A quasi quarant’anni dalla sua scomparsa, Napoli continua a celebrare l’autore di “Napoli milionaria” e di “Filumena Marturano” recuperando una dolce memoria e inorgogliendosi per un geniale suo concittadino.
In questi giorni memoria e orgoglio trovano nuova linfa nel luogo, più emblematico della rinascita di una città dilaniata dai bombardamenti della seconda guerra mondiale che avevano distrutto, non solo i palazzi, ma anche l’umanità di un’intera popolazione: nel teatro “San Ferdinando” i cui ruderi Eduardo aveva acquistato per farne un simbolo di recupero culturale e di riscatto morale della città.
Un teatro che aveva rimesso in sesto “tavola tavola chiodo chiodo” come recita il titolo di uno splendido spettacolo nato, qualche anno fa, da un progetto di Tommaso de Filippo e Lino Musella e da quest’ultimo interpretato in una messinscena che annovera articoli, corrispondenza e appunti tratti dal carteggio di Eduardo.
E “Tavola tavola chiodo chiodo” sono le parole fatte scolpire su una lapide del palcoscenico che Eduardo fece dedicare a Peppino Mercurio, suo macchinista per una vita.
La necessità di rimettere in sesto il teatro, e con esso la vita dei napoletani, si concretizza nella ottima performance di Lino Musella, autentico animale da palcoscenico, che rivela i tratti di un Eduardo “politico”, eternamente in lotta con una burocrazia sorda alle necessità dell’artista e incapace di cogliere gli aspetti sociali del teatro e le sue profonde implicazioni culturali.
Lo spettacolo inanella, così, una serie di aneddoti come quello della Rai che chiama Eduardo per proporgli la trasposizione televisiva delle sue commedie.
«Pronto, qui è la televisione!», è la voce che irrompe al telefono in casa De Filippo. Immancabile la risposta ironica di Eduardo: «Aspettate vi passo il frigorifero».
Nel lungo monologo c’è, però, anche l’uomo che, all’apice di una carriere straordinaria, intuisce la capacità di riscatto che il teatro può offrire, dedicandosi ai ragazzi di strada ospiti del carcere di Nisida.
È il presidente Pertini a nominarlo Senatore a vita concedendogli la possibilità di dedicarsi ai giovani che approcciano il teatro e a quelli cui la vita ha fatto lo sgambetto rendendoli preda del malaffare di una città che fagocita.
Lino Musella attraversa con straordinaria semplicità il genio teatrale del maestro restituendoci tutta la sua ostinazione per l’arte. La sua recitazione autentica, passionale è carica di un’umanità che finisce per emozionare, soprattutto perché risuona in un luogo che ha visto Eduardo calcare le tavole del suo palcoscenico.

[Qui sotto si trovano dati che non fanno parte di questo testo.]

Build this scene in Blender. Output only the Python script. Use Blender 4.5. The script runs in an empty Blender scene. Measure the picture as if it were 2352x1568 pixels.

“È l’Eduardo capocomico – dice Musella nelle sue note di scena – l’artista che ho voluto rappresentare. Quello non solo legato al talento e alla bellezza delle sue opere ma, piuttosto, alle sue battaglie donchisciottesche condotte instancabilmente tra poche vittorie e molti fallimenti».
Il lavoro, che ha valso a Musella il Premio “Le maschere” del teatro italiano 2022 come attore protagonista, ha il pregio di farci guardare al teatro con maggiore rispetto e a consegnarci l’idea di un lavoro duro e senza tregua.
Alla fine, quando quella minuziosa e caparbia costruzione di tasselli di legno, realizzata in scena con l’ostinazione di chi il teatro lo fa con passione, si disfa in mille pezzi, lo straordinario Musella irrompe in una battuta famosissima «Mo miettete a fà ‘o presebbio n’ata vota…».
Il pubblico lo applaude con il calore che merita un artista sul cui talento non ci sono più dubbi.